The U.S. accused Serbian President Milosevic of organizing and inciting supporters who battled anti-government demonstrators in the streets of Belgrade, killing one demonstrator.

Dec. 25: Turkey’s parliament agreed to permit continued basing of U.S and British planes patrolling the “no-fly” zone over northern Iraq.

Dec. 26: Despite the banning of demonstrations, a heavy police presence and bitter cold, tens of thousands of protestors took to the streets of Belgrade for the 37th day.

Dec. 27: Felipe Gonzalez, former Spanish prime minister and special representative of the Organization for Security and Cooperation in Europe, told Serbian President Milosevic to reinstate the results of Nov. 17 municipal elections.

France announced it would end its participation in patrolling the “no-fly” zone over northern Iraq, although it would continue patrols over southern Iraq.

Dec. 28: Hebron’s Islamic University was reopened after a 10-month closure by the Israeli army.

In Belgrade, some 10,000 anti-government opponents attended the funeral of 39-year-old Predrag Starcevic, killed by supporters of Serbian President Milosevic earlier in the week.

Dec. 29: Reportedly on the verge of an agreement for Israeli troop withdrawal from Hebron, Prime Minister Netanyahu said that Israel alone will patrol the Tomb of the Patriarchs.

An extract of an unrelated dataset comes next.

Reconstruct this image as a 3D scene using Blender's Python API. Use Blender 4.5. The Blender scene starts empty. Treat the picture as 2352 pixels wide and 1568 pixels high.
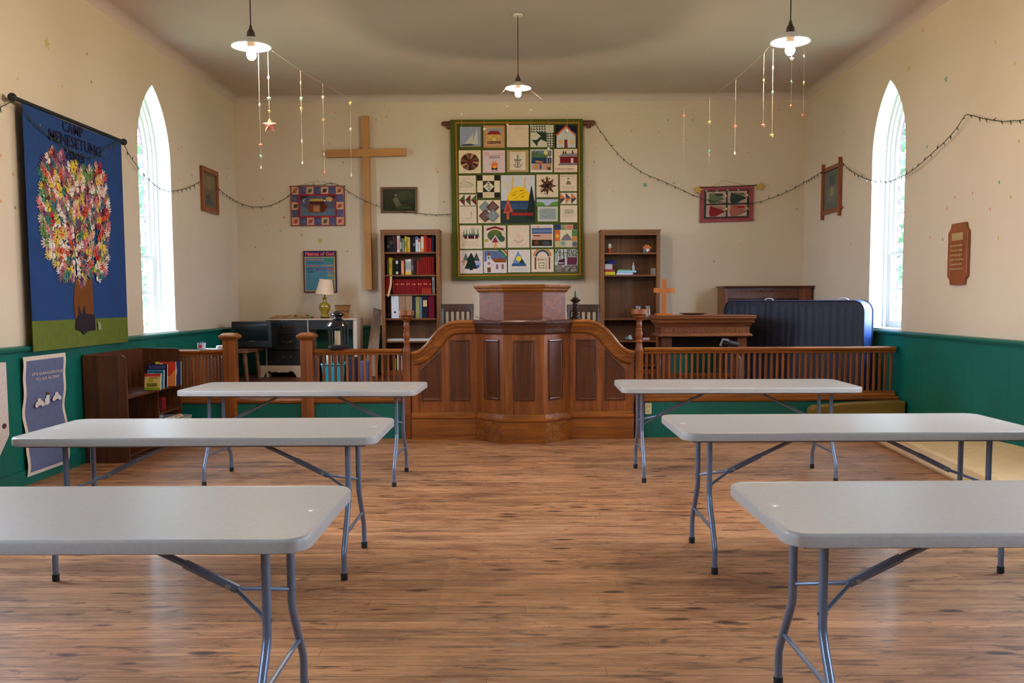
import bpy, bmesh, math, random
from mathutils import Vector, Matrix
R = random.Random(7)
sc = bpy.context.scene
COL = sc.collection
PI = math.pi

# ------------------------------------------------------------------ camera
F, H, Y0, ROLL, TT, VX = 2075.0, 1.41, 690.0, 0.0052, 0.075, 1190.0
W_, H_ = 2352.0, 1568.0
TH = math.atan(TT)
CX, CY = W_ / 2, Y0 + F * TT
YAW = math.atan((VX - CX) * math.cos(TH) / F)
FW = Vector((-math.sin(YAW) * math.cos(TH), math.cos(YAW) * math.cos(TH), -math.sin(TH)))
r0 = Vector((math.cos(YAW), math.sin(YAW), 0)); u0 = r0.cross(FW)
RT = r0 * math.cos(ROLL) - u0 * math.sin(ROLL); UP = u0 * math.cos(ROLL) + r0 * math.sin(ROLL)
CAM = Vector((0, 0, H))
cd = bpy.data.cameras.new('camera'); cam = bpy.data.objects.new('camera', cd); COL.objects.link(cam)
cd.sensor_width = 36; cd.lens = 36 * F / W_; cd.shift_y = (CY - H_ / 2) / W_; cd.clip_start = .05
cam.matrix_world = Matrix((( RT.x, UP.x, -FW.x, 0), (RT.y, UP.y, -FW.y, 0), (RT.z, UP.z, -FW.z, H), (0, 0, 0, 1)))
sc.camera = cam

def ray(x, y): return FW + RT * ((x - CX) / F) + UP * ((CY - y) / F)
def ay(x, y, Y):
    d = ray(x, y); return CAM + d * (Y / d.y)
def ax(x, y, X):
    d = ray(x, y); return CAM + d * (X / d.x)
def az(x, y, Z):
    d = ray(x, y); return CAM + d * ((Z - H) / d.z)

# ------------------------------------------------------------------ materials
def lin(c):
    o = []
    for v in c[:3]:
        v /= 255.0
        o.append(v / 12.92 if v <= .04045 else ((v + .055) / 1.055) ** 2.4)
    return (*o, 1)
MATS = {}
def N(nt, t, **kw):
    n = nt.nodes.new(t)
    for k, v in kw.items(): setattr(n, k, v)
    return n
def base(name, rough, metal=0, coat=0, spec=.5):
    m = bpy.data.materials.new(name); m.use_nodes = True
    nt = m.node_tree; b = nt.nodes['Principled BSDF']
    b.inputs['Roughness'].default_value = rough; b.inputs['Metallic'].default_value = metal
    b.inputs['Coat Weight'].default_value = coat; b.inputs['Coat Roughness'].default_value = .15
    b.inputs['Specular IOR Level'].default_value = spec
    return m, nt, b
def coords(nt, stretch=(1, 1, 1)):
    tc = N(nt, 'ShaderNodeTexCoord'); mp = N(nt, 'ShaderNodeMapping'); mp.inputs['Scale'].default_value = stretch
    nt.links.new(tc.outputs['Object'], mp.inputs['Vector']); return mp.outputs['Vector']
def noise(nt, vec, scale, detail=3, rough=.55, dist=0):
    n = N(nt, 'ShaderNodeTexNoise'); n.inputs['Scale'].default_value = scale; n.inputs['Detail'].default_value = detail
    n.inputs['Roughness'].default_value = rough; n.inputs['Distortion'].default_value = dist
    nt.links.new(vec, n.inputs['Vector']); return n.outputs['Fac']
def ramp(nt, fac, stops):
    r = N(nt, 'ShaderNodeValToRGB'); e = r.color_ramp.elements
    e[0].position, e[0].color = stops[0][0], stops[0][1]; e[1].position, e[1].color = stops[-1][0], stops[-1][1]
    for p, c in stops[1:-1]:
        k = e.new(p); k.color = c
    nt.links.new(fac, r.inputs['Fac']); return r.outputs['Color']
def mix(nt, a, b, fac, mode='MIX'):
    m = N(nt, 'ShaderNodeMix', data_type='RGBA', blend_type=mode)
    for i, s in ((6, a), (7, b)):
        if isinstance(s, tuple): m.inputs[i].default_value = s
        else: nt.links.new(s, m.inputs[i])
    if isinstance(fac, (int, float)): m.inputs[0].default_value = fac
    else: nt.links.new(fac, m.inputs[0])
    return m.outputs[2]
def bumpn(nt, b, fac, strength, dist=.01):
    n = N(nt, 'ShaderNodeBump'); n.inputs['Strength'].default_value = strength; n.inputs['Distance'].default_value = dist
    nt.links.new(fac, n.inputs['Height']); nt.links.new(n.outputs['Normal'], b.inputs['Normal'])
def mat(name, c, rough=.6, var=.08, scale=6, metal=0, bump=0, coat=0, spec=.5, stretch=(1, 1, 1), bscale=None, sheen=0):
    if name in MATS: return MATS[name]
    m, nt, b = base(name, rough, metal, coat, spec)
    v = coords(nt, stretch); l = lin(c)
    f = noise(nt, v, scale)
    lo = tuple(x * (1 - var) for x in l[:3]) + (1,); hi = tuple(min(1, x * (1 + var)) for x in l[:3]) + (1,)
    nt.links.new(ramp(nt, f, [(.3, lo), (.7, hi)]), b.inputs['Base Color'])
    if bump: bumpn(nt, b, noise(nt, v, bscale or scale * 8), bump)
    if sheen: b.inputs['Sheen Weight'].default_value = sheen
    MATS[name] = m; return m
def wood(name, dark, light, axis='z', rough=.4, coat=.15, sc_=1.0, bump=.08):
    if name in MATS: return MATS[name]
    m, nt, b = base(name, rough, 0, coat)
    s = {'x': (.7, 14, 14), 'y': (14, .7, 14), 'z': (14, 14, .7)}[axis]
    v = coords(nt, tuple(q * sc_ for q in s))
    f = noise(nt, v, 1.6, 6, .65, .6)
    g = noise(nt, coords(nt, (1.3, 1.3, 1.3)), 1.5, 2)
    c = ramp(nt, f, [(.28, lin(dark)), (.5, lin(tuple((a + b2) / 2 for a, b2 in zip(dark, light)))), (.72, lin(light))])
    c = mix(nt, c, ramp(nt, g, [(.3, (.72, .72, .72, 1)), (.7, (1, 1, 1, 1))]), 1.0, 'MULTIPLY')
    nt.links.new(c, b.inputs['Base Color'])
    if bump: bumpn(nt, b, f, bump, .004)
    MATS[name] = m; return m
def cl(r, g, b):                                   # matt dyed cloth or printed paper
    return mat('dye_%02x%02x%02x' % (r, g, b), (r, g, b), .85, .07, 30, bump=.05, bscale=300, spec=.2)
def emis(name, c, s):
    if name in MATS: return MATS[name]
    m = bpy.data.materials.new(name); m.use_nodes = True; nt = m.node_tree; b = nt.nodes['Principled BSDF']
    b.inputs['Emission Color'].default_value = lin(c); b.inputs['Emission Strength'].default_value = s
    b.inputs['Base Color'].default_value = lin(c); MATS[name] = m; return m

# ------------------------------------------------------------------ mesh building
class MB:
    def __init__(s): s.v = []; s.f = []; s.m = []; s.s = []
    def add(s, vs, fs, mi=0, sm=False):
        o = len(s.v); s.v += [tuple(v) for v in vs]
        for f in fs: s.f.append(tuple(i + o for i in f)); s.m.append(mi); s.s.append(sm)
        return s
    def box(s, x0, y0, z0, x1, y1, z1, mi=0):
        return s.add([(x0, y0, z0), (x1, y0, z0), (x1, y1, z0), (x0, y1, z0), (x0, y0, z1), (x1, y0, z1), (x1, y1, z1), (x0, y1, z1)],
                     [(0, 3, 2, 1), (4, 5, 6, 7), (0, 1, 5, 4), (1, 2, 6, 5), (2, 3, 7, 6), (3, 0, 4, 7)], mi)
    def hexa(s, a, b, mi=0):                        # two matching quads
        return s.add(list(a) + list(b), [(0, 3, 2, 1), (4, 5, 6, 7), (0, 1, 5, 4), (1, 2, 6, 5), (2, 3, 7, 6), (3, 0, 4, 7)], mi)
    def prism(s, pts, axis, a, b, mi=0, sm=False):
        f = {'x': lambda p, t: (t, p[0], p[1]), 'y': lambda p, t: (p[0], t, p[1]), 'z': lambda p, t: (p[0], p[1], t)}[axis]
        n = len(pts); vs = [f(p, a) for p in pts] + [f(p, b) for p in pts]
        s.add(vs, [tuple(range(n)), tuple(range(2 * n - 1, n - 1, -1))], mi)
        return s.add(vs, [(i, (i + 1) % n, n + (i + 1) % n, n + i) for i in range(n)], mi, sm)
    def tube(s, pts, r, seg=8, mi=0, closed=False):
        pts = [Vector(p) for p in pts]; n = len(pts); rs = r if isinstance(r, (list, tuple)) else [r] * n
        vs = []; up = None
        for i, p in enumerate(pts):
            a = pts[i - 1] if (i or closed) else p; b = pts[(i + 1) % n] if (i < n - 1 or closed) else p
            t = (b - a).normalized()
            if up is None: up = Vector((0, 0, 1)) if abs(t.z) < .9 else Vector((1, 0, 0))
            x = t.cross(up).normalized(); up = x.cross(t).normalized()
            for k in range(seg):
                an = 2 * PI * k / seg; vs.append(p + (x * math.cos(an) + up * math.sin(an)) * rs[i])
        fs = []
        for i in range(n if closed else n - 1):
            j = (i + 1) % n
            for k in range(seg): l = (k + 1) % seg; fs.append((i * seg + k, i * seg + l, j * seg + l, j * seg + k))
        s.add(vs, fs, mi, True)
        if not closed: s.add(vs, [tuple(range(seg)), tuple(range(n * seg - 1, (n - 1) * seg - 1, -1))], mi)
        return s
    def lathe(s, prof, c=(0, 0, 0), seg=24, mi=0, cap=True, sm=True, sx=1, sy=1, rot=0):
        vs = []; n = len(prof)
        for (r, z) in prof:
            for k in range(seg):
                a = 2 * PI * k / seg + rot; vs.append((c[0] + r * math.cos(a) * sx, c[1] + r * math.sin(a) * sy, c[2] + z))
        s.add(vs, [(i * seg + k, i * seg + (k + 1) % seg, (i + 1) * seg + (k + 1) % seg, (i + 1) * seg + k) for i in range(n - 1) for k in range(seg)], mi, sm)
        if cap: s.add(vs, [tuple(range(seg - 1, -1, -1)), tuple(range((n - 1) * seg, n * seg))], mi)
        return s
    def ball(s, c, r, seg=12, rings=8, mi=0, sz=1):
        return s.lathe([(max(1e-4, r * math.sin(PI * i / rings)), -r * sz * math.cos(PI * i / rings)) for i in range(rings + 1)], c, seg, mi)
    def sweep(s, path, prof, Nn, mi=0, closed=False, sm=False):
        path = [Vector(p) for p in path]; Nn = Vector(Nn); n = len(path); k = len(prof); vs = []
        for i, p in enumerate(path):
            ta = (p - path[i - 1]).normalized() if (i or closed) else None
            tb = (path[(i + 1) % n] - p).normalized() if (i < n - 1 or closed) else None
            if ta is None: ta = tb
            if tb is None: tb = ta
            sa = ta.cross(Nn); sb = tb.cross(Nn); q = (sa + sb).normalized(); q = q / max(.3, q.dot(sa))
            for a, b in prof: vs.append(p + q * a + Nn * b)
        fs = []
        for i in range(n if closed else n - 1):
            j = (i + 1) % n
            for l in range(k): m = (l + 1) % k; fs.append((i * k + l, i * k + m, j * k + m, j * k + l))
        s.add(vs, fs, mi, sm)
        if not closed: s.add(vs, [tuple(range(k)), tuple(range(n * k - 1, (n - 1) * k - 1, -1))], mi)
        return s
    def loops(s, loops, mi=0, cap=True, sm=False):
        n = len(loops[0]); vs = [p for l in loops for p in l]
        s.add(vs, [(i * n + k, i * n + (k + 1) % n, (i + 1) * n + (k + 1) % n, (i + 1) * n + k) for i in range(len(loops) - 1) for k in range(n)], mi, sm)
        if cap: s.add(vs, [tuple(range(n - 1, -1, -1)), tuple(range((len(loops) - 1) * n, len(loops) * n))], mi)
        return s
    def build(s, name, mats, parent=None, bev=0, seg=2, fix=True, sub=0):
        off = Vector((0, 0, 0)); o_ = parent
        while o_ is not None: off += o_.location; o_ = o_.parent
        if parent is None and s.v:
            xs = [v[0] for v in s.v]; ys = [v[1] for v in s.v]; zs = [v[2] for v in s.v]
            off = Vector(((min(xs) + max(xs)) / 2, (min(ys) + max(ys)) / 2, min(zs)))
        me = bpy.data.meshes.new(name)
        me.from_pydata([(v[0] - off.x, v[1] - off.y, v[2] - off.z) for v in s.v], [], s.f)
        if not isinstance(mats, (list, tuple)): mats = [mats]
        for m in mats: me.materials.append(m)
        me.polygons.foreach_set('material_index', s.m); me.polygons.foreach_set('use_smooth', s.s)
        if fix:
            bm = bmesh.new(); bm.from_mesh(me); bmesh.ops.remove_doubles(bm, verts=bm.verts, dist=1e-6)
            bmesh.ops.recalc_face_normals(bm, faces=bm.faces); bm.to_mesh(me); bm.free()
        me.update()
        if any(s.s): me.set_sharp_from_angle(angle=math.radians(38))
        o = bpy.data.objects.new(name, me); COL.objects.link(o)
        if parent is None: o.location = off
        else: o.parent = parent
        if bev:
            b = o.modifiers.new('bevel', 'BEVEL'); b.width = bev; b.segments = seg; b.limit_method = 'ANGLE'; b.angle_limit = math.radians(40)
        if sub:
            b = o.modifiers.new('subdivision', 'SUBSURF'); b.levels = sub; b.render_levels = sub
        return o
def tag(o, label=None, cat=None, group=None, kind=None):
    if label: o['label'] = label
    if cat: o['category'] = cat
    if group: o['group'] = group
    if kind: o['kind'] = kind
    return o
def thing(name, loc, label, cat, group=None, rz=0):
    o = bpy.data.objects.new(name, None); COL.objects.link(o); o.location = loc; o.rotation_euler.z = rz
    o.empty_display_size = .1
    return tag(o, label, cat, group)
def struct(o): o['kind'] = 'structure'; return o
def copy_tree(o, parent=None):
    c = o.copy(); COL.objects.link(c); c.parent = parent
    for ch in list(o.children): copy_tree(ch, c)
    return c
def textmesh(s, mb, O, U, V, w, h, nrm, depth=.0, mi=0, spacing=1.0, bold=.0):
    cu = bpy.data.curves.new('t', 'FONT'); cu.body = s; cu.size = 1; cu.align_x = 'LEFT'; cu.space_character = spacing
    cu.extrude = 0; cu.offset = bold; cu.resolution_u = 2
    ob = bpy.data.objects.new('t', cu); COL.objects.link(ob)
    dg = bpy.context.evaluated_depsgraph_get(); dg.update()
    me = bpy.data.meshes.new_from_object(ob.evaluated_get(dg))
    if me.vertices:
        xs = [v.co.x for v in me.vertices]; ys = [v.co.y for v in me.vertices]
        x0, x1, y0, y1 = min(xs), max(xs), min(ys), max(ys)
        O = Vector(O); U = Vector(U).normalized(); V = Vector(V).normalized(); n = Vector(nrm).normalized() * depth
        mb.add([O + U * ((v.co.x - x0) / (x1 - x0) * w) + V * ((v.co.y - y0) / (y1 - y0) * h) + n for v in me.vertices],
               [tuple(p.vertices) for p in me.polygons], mi)
    bpy.data.objects.remove(ob); bpy.data.curves.remove(cu); bpy.data.meshes.remove(me)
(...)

Two hours before a car bomb exploded in Algiers wounding at least 20 people, Islamic militants sealed off the village of Ain Defla, 30 miles south of the Algerian capital, and slashed and hacked to death 28 people over two hours.

Dec. 30: Histadrut, Israel’s labor federation, staged a nationwide strike to protest budget cuts proposed by the Netanyahu government.

Dec. 31: In response to recent terrorist threats, Saudi Arabia increased security around U.S. facilities based there.

Syria’s Vice President Abdul Halim Khaddam was quoted in the Beirut newspaper As-Safir as saying that, in Syrian-Israeli talks held outside Washington during the past four years, the United States had given written commitments concerning Israeli withdrawal to pre-1967 borders. “We will not accept any negotiations below this limit,” Khaddam said. “We are waiting for the United States to keep these commitments.”